I have two potential areas for the chickens to roam in, and can switch them depending on how quickly the chickens eat vegetation. I want to grow some plants that feed the chickens as well, so ideally I’ll switch the areas no more than twice a year.
I also plan to throw compost and leaf piles in the run area. That way my chickens can have the fun of picking through scraps and look for bugs that are hidden underneath. Getting chickens to turn compost for you means less work for you, more fun for them, and great compost for your garden!
Taking Care of Chickens
Chicken food is expensive. The eggs you grow will cost more than eggs at the store, even the expensive ones. Yet chickens help you out with turning compost and adding fertility, they entertain you, and they have environmentally sustainable healthy eggs to offer.
Anyone can buy chicken feed for their chickens. Smart people find ways to reduce reliance on purchased feed. That starts with choosing chicken breeds that are known to be better foragers.
Foraging birds are more interested in picking through compost and only eat purchased feed when they have to. Chicken breeds with feathered legs may make it hard for those birds to scratch and forage. Look to chicken descriptions to find good foraging birds.
When choosing your chickens, buying locally is better than buying through the mail. The stores (or farms) will have already absorbed the loss of unhealthy chicks. Of course, you may limit your breed choices by buying at a store.
Growing compost worms as well means you can throw worms to the chickens from time to time. Some dedicated chicken enthusiasts grow insects for their chickens as well. Black soldier flies and mealworms are options to try if you are interested in doing something similar.

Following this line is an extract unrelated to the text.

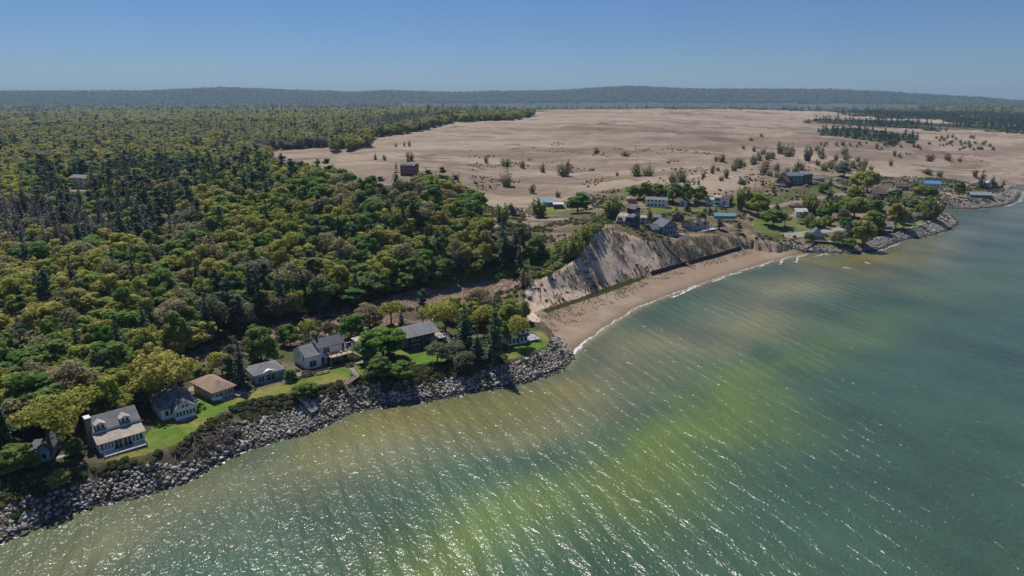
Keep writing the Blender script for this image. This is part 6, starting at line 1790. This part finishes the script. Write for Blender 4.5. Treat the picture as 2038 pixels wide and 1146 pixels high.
# ---- stairs, walls and fences ---------------------------------------------
def world_stair(name, label, px_pts, width, mat, cat='stairs', lift=.5, rails=True):
    e_ = bpy.data.objects.new(name, None); COL.objects.link(e_); p0 = G(*px_pts[0]); e_.location = p0; tag(e_, label, cat)
    q_ = [G(*a) - p0 + Vector((0, 0, lift)) for a in px_pts]
    for a, c in zip(q_[:-1], q_[1:]): stair(e_, a, c, width, mat, max(4, int((c - a).length / .4)), rails=rails)
    return e_
world_stair('gangway', 'grey wooden gangway running down to the riprap', [(584, 783), (626, 828)], 1.7, M_GDECK, 'stairs', 1.3)
world_stair('gangway', 'short grey ramp landing beside the long gangway', [(612, 812), (632, 822)], 1.5, M_GDECK, 'stairs', 1.1)
world_stair('shore_stairs', 'weathered zigzag wooden stairs below the white house', [(700, 742), (712, 757), (690, 772), (703, 795)], 1.5, M_DECK, 'stairs', 1.3)
world_stair('bluff_stairs', 'long wooden stairs down the sand bluff to the beach', [(1319, 482), (1338, 503), (1353, 517), (1372, 530)], 1.1, M_DECK, 'stairs', .5)
world_stair('bluff_stairs', 'short wooden stairs below the blue grey gable house', [(1353, 474), (1375, 499)], 1.1, M_DECK, 'stairs', .5)
world_stair('bluff_stairs', 'broad grey stairs beside the dark chute on the bluff', [(1457, 466), (1486, 492)], 1.8, M_GDECK, 'stairs', .6)
world_stair('pier_stairs', 'long wooden stairs from the pavilion over the riprap', [(1618, 484), (1602, 496)], 2.0, M_NDECK, 'stairs', .8)
for k, (a, c, lb) in enumerate([((1822, 445), (1845, 462), 'rightmost of the three wooden groynes over the riprap'), ((1792, 452), (1816, 472), 'middle wooden groyne curving over the riprap'), ((1768, 468), (1780, 480), 'leftmost short wooden groyne over the riprap')]):
    world_stair('groyne', lb, [a, c], .9, M_DECK, 'groyne', 1.0, False)
# dark chute
e = bpy.data.objects.new('chute', None); COL.objects.link(e); a, c = G(1474, 466), G(1497, 493); e.location = a; tag(e, 'dark lined chute cut into the right end of the bluff', 'chute')
d = c - a; s_ = Vector((-d.y, d.x, 0)).normalized() * 2.0
obj('lining', [slab([tuple(q_ + Vector((0, 0, .5))) for q_ in (-s_, s_, d + s_, d - s_)], .3)], flat('black_liner', (.03, .032, .035), .6), e)
for sg in (-1, 1): obj('side_rail', [tube(s_ * sg + Vector((0, 0, .6)), d + s_ * sg + Vector((0, 0, .6)), .18, .18, 4)], M_GDECK, e)
# sea wall at the bluff foot: planks side by side
def run(name, label, cat, px_pts, seg, part, mesh_fn, mat, extra=None, lift=0.0):
    e_ = bpy.data.objects.new(name, None); COL.objects.link(e_); W_ = [G(*a) for a in px_pts]; e_.location = W_[0]; tag(e_, label, cat)
    me = mesh_polys(part, *mesh_fn, [mat])
    for a, c in zip(W_[:-1], W_[1:]):
        d_ = c - a; n_ = max(1, int(round(Vector((d_.x, d_.y)).length / seg)))
        for k in range(n_):
            p_ = a + d_ * (k / n_); z_ = float(hz(p_.x, p_.y))
            o = bpy.data.objects.new(part, me); COL.objects.link(o); o.parent = e_
            o.location = (p_.x - W_[0].x, p_.y - W_[0].y, z_ - W_[0].z + lift); o.rotation_euler = (0, 0, math.atan2(d_.y, d_.x)); o.scale = (1, 1, random.uniform(.93, 1.05))
    if extra:
        rl = []
        for a, c in zip(W_[:-1], W_[1:]): rl.append(tube(a - W_[0] + Vector((0, 0, extra)), c - W_[0] + Vector((0, 0, extra)), .09, .09, 4))
        obj('rail', rl, mat, e_)
    return e_
M_SEAW = flat('dark_sheet_wall', (.045, .035, .03), .8, .3)
run('sea_wall', 'dark timber sea wall along the foot of the bluff', 'wall', [(1296, 547), (1330, 537), (1370, 526), (1420, 512), (1475, 496)], 1.0, 'plank', boxVQ(0, .96, -.12, .12, -1.2, 1.7), M_SEAW)
run('post_fence', 'fence of pale posts along the top of the bluff', 'fence', [(1408, 449), (1430, 455), (1462, 463)], 2.4, 'post', boxVQ(-.16, .16, -.16, .16, -.3, 1.3), M_TRIM)
run('crib_wall', 'low dark crib wall on the slope below the chalet', 'wall', [(1537, 383), (1545, 390)], 1.0, 'plank', boxVQ(0, .96, -.3, .3, -.4, 1.6), M_SEAW)
# utility poles
for px_, py_, h_, lb in [(672, 690, 46, 'utility pole behind the white house, left one'), (688, 685, 44, 'utility pole behind the white house, right one'), (1076, 598, 34, 'thin pole standing in the sand below the bluff'), (1201, 448, 26, 'thin pole at the crest of the bluff beside the tan roof'),
                         (1552, 405, 26, 'utility pole above the red brown cabin'), (1502, 378, 22, 'thin pole on the dune slope left of the chalet'), (1472, 440, 40, 'utility pole in the middle of the village'), (1878, 398, 16, 'utility pole by the sandy lane')]:
    g = G(px_, py_); _, _, d_ = proj(g.x, g.y, g.z); hh = h_ * d_ / F
    e_ = bpy.data.objects.new('utility_pole', None); COL.objects.link(e_); e_.location = g; tag(e_, lb, 'pole')
    obj('mast', [tube((0, 0, -.5), (0, 0, hh), .16, .11, 6)], M_BARK, e_); obj('crossarm', [boxVQ(-1.0, 1.0, -.07, .07, hh - .9, hh - .75)], M_BARK, e_)
# picnic table, tank
g = G(573, 762); e_ = bpy.data.objects.new('picnic_table', None); COL.objects.link(e_); e_.location = g; e_.rotation_euler = (0, 0, .5); tag(e_, 'pale picnic table on the lawn by the blue cottage', 'table')
for k in range(4): obj('plank', [boxVQ(-1.1, 1.1, -.42 + k * .21, -.42 + k * .21 + .19, .72, .77)], M_GDECK, e_)
for s_ in (-1, 1): obj('bench', [boxVQ(-1.1, 1.1, s_ * .8 - .14, s_ * .8 + .14, .42, .47)], M_GDECK, e_)
for s_ in (-1, 1): obj('leg', [tube((s_ * .8, -.7, 0), (s_ * .8, .1, .72), .05, .05, 4), tube((s_ * .8, .7, 0), (s_ * .8, -.1, .72), .05, .05, 4), tube((s_ * .8, -.8, .42), (s_ * .8, .8, .42), .04, .04, 4)], M_GDECK, e_)
g = G(432.5, 799); e_ = bpy.data.objects.new('propane_tank', None); COL.objects.link(e_); e_.location = g; e_.rotation_euler = (0, 0, .4); tag(e_, 'white propane tank at the front corner of the tan roofed cottage', 'tank')
obj('shell', [tube((-1.0, 0, .8), (1.0, 0, .8), .5, .5, 12), tube((-1.0, 0, .8), (-1.3, 0, .8), .5, .2, 12), tube((1.0, 0, .8), (1.3, 0, .8), .5, .2, 12)], M_WPL, e_)
for s_ in (-.7, .7): obj('foot', [boxVQ(s_ - .1, s_ + .1, -.4, .4, -.2, .36)], M_CONC, e_)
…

Let your chickens visit your garden or orchard area near dusk, so they can eat bugs and then go home before eating the plants themselves.
If you move your chickens to different paddocks, create a cover crop plan for the paddock that is empty.
Moving chickens regularly or offering enough space so vegetation can grow will mean there are more natural sources of food for the chickens to forage. You can grow mulberry trees that drop delicious mulberries into your chicken run.
You can throw chicken friendly compost scraps to your chickens. They will eat their favorite scraps and insects will eat the rest, thus feeding the chickens again.
Throw whole corn into coop bedding so the chickens can have fun trying to find it and turn their bedding at the same time.
Creating a healthy environment for your chickens with deep bedding, plenty of space, and delicious vegetation and insects will go a long way to keeping you and your chickens happy.
The more food you can find at home, whether scraps, plants that are chicken friendly, or insects, the less you have to pay for chicken food. The more balanced your system is, the less cleaning you have to do, and the more high quality compost you get for more food growing.
Happy chickens are healthy, and give healthy eggs. Grow that superior nutrition in your own yard, and enjoy watching your chickens as well as having them work for you!